What didn't the Times want you to see?

Can you imagine illustrations so "blasphemous," so "politically embarrassing," so sexually "over the line" that The New York Times gladly paid a fortune just to protect your delicate eyes from being exposed to them?

You’ll find hundreds of such allegedly “not-fit-to-print” illustrations – together with the bizarre and often ludicrous reasons for suppressing them – in a sly and deliciously funny new book called All The Art That’s Fit to Print (And Some That Wasn’t), by Jerelle Kraus, former Art Editor of the Times Op-Ed and Editorial Pages, who reluctantly quit her "dream job" at the Times after 13 years in order to publish it.

And we're fortunate she did. Her book (published by Columbia University Press) rescues 320 eye-stopping illustrations by 142 of the world’s most provocative graphic artists, including David Levine, Jules Feiffer, Ronald Searle, Milton Glaser, Charles Addams, Maurice Sendak, Edward Gorey, Ralph Steadman, Larry Rivers, Saul Steinberg, Ben Shahn, Art Speigelman, Andy Warhol, Garry Trudeau, and many more.

Publishing these illustrations should have been an occasion for pride and rejoicing at the Times. Instead, many were killed by panicky editors – often just minutes before press time.

What spooked these worldly Times editors?

Ms Kraus, who is the longest serving art director of the Times Op-Ed Page (there have been 27), says that Times editors were convinced that illustrators were always trying to put something over on them, forever conspiring to sneak in hidden sexual or political statements. So they frequently watered down editorial art to near vacuity – even though, ironically, the articles they illustrated were often fearless and hard-hitting.

Although Times management believed that the pen was mightier than the sword, it had an uneasy suspicion that art might be more brutal than the pen. This resulted in weird, last-minute censorings – especially of caricatures of famous people, against which there was a puzzling, long-standing prohibition. "You could write it, and be as scathing as you liked,” says  Kraus says, "but you couldn't draw it."

For example, this rather mild Robert Grossman illustration of Bill Clinton from 1994 as a crusading soldier (which Clinton would probably have liked) was rejected by former Times Executive Editor Howell Raines, because “It's a nasty caricature of a sitting president" – even though the editorial it illustrated was far nastier.

Ward Sutton's illustration of George W. Bush — sweating out (literally)  the results of the 2000 election – was considered unflattering to the majesty of the office. (American presidents are not supposed to sweat.) So the art work was only permitted to run after the offending beads of sweat were banished from Bush’s brow – along with whatever point the artist was trying to make.

Another example of Executive Editor Raines’s rather vivid imagination: When presented with a Nancy Stahl drawing of a light bulb with a copyright symbol on its top (for an editorial commentary on patents), he exclaimed, "We can't publish a bare breast and a nipple!"
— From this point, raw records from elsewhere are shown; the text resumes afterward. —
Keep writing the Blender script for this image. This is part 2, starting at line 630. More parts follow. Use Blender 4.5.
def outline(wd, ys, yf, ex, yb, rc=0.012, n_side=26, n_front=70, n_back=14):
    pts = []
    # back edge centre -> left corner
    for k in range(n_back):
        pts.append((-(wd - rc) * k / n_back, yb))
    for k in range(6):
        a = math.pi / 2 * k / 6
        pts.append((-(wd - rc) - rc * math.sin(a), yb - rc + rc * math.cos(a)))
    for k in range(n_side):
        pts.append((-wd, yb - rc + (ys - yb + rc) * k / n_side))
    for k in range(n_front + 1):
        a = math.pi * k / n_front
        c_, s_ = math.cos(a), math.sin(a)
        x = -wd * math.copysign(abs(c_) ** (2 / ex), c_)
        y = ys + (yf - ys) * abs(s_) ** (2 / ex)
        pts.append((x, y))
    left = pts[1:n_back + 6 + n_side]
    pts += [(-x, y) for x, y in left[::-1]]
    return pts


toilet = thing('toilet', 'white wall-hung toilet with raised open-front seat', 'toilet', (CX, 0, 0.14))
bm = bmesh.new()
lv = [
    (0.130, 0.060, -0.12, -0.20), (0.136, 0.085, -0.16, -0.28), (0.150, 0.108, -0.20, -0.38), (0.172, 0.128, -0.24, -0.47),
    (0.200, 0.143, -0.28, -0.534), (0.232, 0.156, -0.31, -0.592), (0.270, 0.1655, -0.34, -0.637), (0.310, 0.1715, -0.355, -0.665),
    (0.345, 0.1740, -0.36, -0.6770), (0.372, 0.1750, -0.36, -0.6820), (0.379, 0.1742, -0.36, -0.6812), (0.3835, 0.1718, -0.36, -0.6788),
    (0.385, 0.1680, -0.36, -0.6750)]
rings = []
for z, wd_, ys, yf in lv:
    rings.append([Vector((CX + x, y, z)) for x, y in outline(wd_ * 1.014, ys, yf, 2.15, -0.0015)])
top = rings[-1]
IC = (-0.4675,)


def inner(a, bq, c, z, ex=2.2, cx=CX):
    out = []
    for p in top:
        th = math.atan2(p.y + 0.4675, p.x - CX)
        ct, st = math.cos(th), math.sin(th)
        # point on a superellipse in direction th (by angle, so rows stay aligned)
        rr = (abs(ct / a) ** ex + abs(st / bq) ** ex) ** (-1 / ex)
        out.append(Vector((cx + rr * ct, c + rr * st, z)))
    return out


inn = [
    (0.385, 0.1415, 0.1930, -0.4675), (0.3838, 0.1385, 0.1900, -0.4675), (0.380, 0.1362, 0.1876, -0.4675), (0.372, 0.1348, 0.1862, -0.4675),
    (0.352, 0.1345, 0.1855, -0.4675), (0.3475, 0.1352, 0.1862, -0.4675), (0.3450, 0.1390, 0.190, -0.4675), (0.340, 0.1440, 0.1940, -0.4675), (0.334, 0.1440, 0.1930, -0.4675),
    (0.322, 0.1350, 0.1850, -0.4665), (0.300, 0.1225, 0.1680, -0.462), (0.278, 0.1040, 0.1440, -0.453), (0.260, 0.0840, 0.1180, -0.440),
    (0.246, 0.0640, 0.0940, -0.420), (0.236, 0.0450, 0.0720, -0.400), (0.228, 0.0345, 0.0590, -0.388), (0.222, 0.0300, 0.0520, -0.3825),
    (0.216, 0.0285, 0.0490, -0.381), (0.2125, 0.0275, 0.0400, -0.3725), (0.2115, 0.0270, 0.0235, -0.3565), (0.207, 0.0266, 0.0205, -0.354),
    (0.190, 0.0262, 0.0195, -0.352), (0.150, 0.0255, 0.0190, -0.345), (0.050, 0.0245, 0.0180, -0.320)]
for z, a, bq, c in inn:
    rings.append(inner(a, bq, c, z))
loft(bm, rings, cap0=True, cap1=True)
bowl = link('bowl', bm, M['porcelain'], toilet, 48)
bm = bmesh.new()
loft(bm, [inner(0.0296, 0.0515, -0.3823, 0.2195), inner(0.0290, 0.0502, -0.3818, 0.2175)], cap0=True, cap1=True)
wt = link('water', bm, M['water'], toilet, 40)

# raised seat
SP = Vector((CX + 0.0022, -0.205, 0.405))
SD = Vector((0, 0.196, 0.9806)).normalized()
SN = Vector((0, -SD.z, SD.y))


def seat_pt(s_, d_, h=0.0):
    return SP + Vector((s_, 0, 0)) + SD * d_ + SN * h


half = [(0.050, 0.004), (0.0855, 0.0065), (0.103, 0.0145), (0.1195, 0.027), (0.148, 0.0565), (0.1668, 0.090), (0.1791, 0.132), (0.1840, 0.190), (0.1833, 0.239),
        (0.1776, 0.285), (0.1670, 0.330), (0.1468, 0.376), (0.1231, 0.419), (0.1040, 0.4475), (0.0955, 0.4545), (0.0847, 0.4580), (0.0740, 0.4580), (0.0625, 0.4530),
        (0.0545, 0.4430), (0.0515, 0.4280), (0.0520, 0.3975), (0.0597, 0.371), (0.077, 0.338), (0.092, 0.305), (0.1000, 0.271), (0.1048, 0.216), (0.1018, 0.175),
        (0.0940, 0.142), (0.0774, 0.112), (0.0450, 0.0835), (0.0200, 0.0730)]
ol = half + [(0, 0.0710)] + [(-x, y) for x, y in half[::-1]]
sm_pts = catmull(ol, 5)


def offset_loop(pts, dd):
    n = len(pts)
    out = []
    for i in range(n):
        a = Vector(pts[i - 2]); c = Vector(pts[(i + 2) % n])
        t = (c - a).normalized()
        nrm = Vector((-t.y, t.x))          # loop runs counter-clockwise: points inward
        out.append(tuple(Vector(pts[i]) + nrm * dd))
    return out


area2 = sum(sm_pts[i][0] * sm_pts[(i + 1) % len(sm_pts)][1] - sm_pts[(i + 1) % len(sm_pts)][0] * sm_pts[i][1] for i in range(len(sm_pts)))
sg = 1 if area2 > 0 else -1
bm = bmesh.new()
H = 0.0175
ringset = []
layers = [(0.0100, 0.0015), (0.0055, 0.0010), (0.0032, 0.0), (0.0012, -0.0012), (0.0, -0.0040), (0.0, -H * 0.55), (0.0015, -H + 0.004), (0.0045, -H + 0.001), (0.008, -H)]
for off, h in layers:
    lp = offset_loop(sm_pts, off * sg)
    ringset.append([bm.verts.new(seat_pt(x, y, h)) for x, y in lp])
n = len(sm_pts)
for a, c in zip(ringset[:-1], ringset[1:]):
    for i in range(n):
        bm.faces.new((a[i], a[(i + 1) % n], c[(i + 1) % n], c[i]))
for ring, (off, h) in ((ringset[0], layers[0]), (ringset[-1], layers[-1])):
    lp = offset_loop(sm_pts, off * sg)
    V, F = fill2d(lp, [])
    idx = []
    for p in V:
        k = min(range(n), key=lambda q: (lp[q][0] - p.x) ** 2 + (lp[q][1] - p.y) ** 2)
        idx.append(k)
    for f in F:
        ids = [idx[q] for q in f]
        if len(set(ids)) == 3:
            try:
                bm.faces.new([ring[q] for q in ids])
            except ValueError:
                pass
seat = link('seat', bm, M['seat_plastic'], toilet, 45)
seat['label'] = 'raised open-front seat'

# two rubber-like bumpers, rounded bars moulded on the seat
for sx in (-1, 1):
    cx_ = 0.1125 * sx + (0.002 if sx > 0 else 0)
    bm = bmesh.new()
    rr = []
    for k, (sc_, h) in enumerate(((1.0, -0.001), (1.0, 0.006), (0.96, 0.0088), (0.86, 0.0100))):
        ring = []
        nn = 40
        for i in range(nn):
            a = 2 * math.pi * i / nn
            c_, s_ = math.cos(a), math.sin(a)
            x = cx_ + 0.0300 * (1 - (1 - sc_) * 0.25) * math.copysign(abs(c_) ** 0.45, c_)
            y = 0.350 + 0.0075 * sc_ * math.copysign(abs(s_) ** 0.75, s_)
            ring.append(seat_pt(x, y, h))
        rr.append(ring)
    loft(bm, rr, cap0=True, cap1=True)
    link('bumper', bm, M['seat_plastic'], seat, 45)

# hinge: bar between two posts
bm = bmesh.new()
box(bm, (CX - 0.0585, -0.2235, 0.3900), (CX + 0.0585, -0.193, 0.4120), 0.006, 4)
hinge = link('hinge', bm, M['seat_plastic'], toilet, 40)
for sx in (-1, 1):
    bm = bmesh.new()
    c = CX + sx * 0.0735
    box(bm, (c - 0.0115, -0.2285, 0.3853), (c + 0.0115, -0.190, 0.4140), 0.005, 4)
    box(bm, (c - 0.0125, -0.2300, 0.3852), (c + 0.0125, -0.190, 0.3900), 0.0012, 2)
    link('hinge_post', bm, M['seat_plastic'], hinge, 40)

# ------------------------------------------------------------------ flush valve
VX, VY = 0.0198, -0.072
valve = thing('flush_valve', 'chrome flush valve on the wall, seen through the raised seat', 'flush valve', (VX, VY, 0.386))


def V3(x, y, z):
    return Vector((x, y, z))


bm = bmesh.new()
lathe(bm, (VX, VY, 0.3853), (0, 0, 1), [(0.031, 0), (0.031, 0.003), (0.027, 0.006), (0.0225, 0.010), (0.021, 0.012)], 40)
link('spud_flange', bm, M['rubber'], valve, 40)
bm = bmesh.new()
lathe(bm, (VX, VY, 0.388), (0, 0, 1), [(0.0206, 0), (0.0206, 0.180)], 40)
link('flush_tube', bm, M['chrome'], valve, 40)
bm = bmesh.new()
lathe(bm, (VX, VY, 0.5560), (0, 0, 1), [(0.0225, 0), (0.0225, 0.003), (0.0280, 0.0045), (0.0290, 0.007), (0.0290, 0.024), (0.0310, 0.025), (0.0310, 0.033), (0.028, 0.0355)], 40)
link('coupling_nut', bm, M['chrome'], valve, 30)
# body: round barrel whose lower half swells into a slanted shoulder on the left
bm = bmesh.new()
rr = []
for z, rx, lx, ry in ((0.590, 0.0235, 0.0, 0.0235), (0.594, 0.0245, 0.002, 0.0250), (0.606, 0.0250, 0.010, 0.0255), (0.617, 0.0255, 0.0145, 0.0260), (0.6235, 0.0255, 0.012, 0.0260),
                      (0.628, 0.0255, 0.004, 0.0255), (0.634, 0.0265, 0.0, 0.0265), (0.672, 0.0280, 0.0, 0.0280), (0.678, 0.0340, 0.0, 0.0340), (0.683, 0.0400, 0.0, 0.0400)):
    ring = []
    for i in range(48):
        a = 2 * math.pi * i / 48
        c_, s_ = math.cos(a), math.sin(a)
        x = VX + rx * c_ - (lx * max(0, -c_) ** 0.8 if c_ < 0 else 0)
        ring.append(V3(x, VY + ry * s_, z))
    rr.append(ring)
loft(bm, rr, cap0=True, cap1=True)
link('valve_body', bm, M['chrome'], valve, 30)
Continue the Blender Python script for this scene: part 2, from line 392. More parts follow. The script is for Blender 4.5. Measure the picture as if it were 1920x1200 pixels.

Even Andy Warhol, at the time arguably one of the most famous artists in the world, could be censored. In 1980, the paper commissioned Warhol to illustrate an unflattering editorial about Ted Kennedy as a “nebulous figure.” But his illustration was turned down by management as "meaningless" – to which Kraus replied (under her breath) that perhaps they could just run the signature.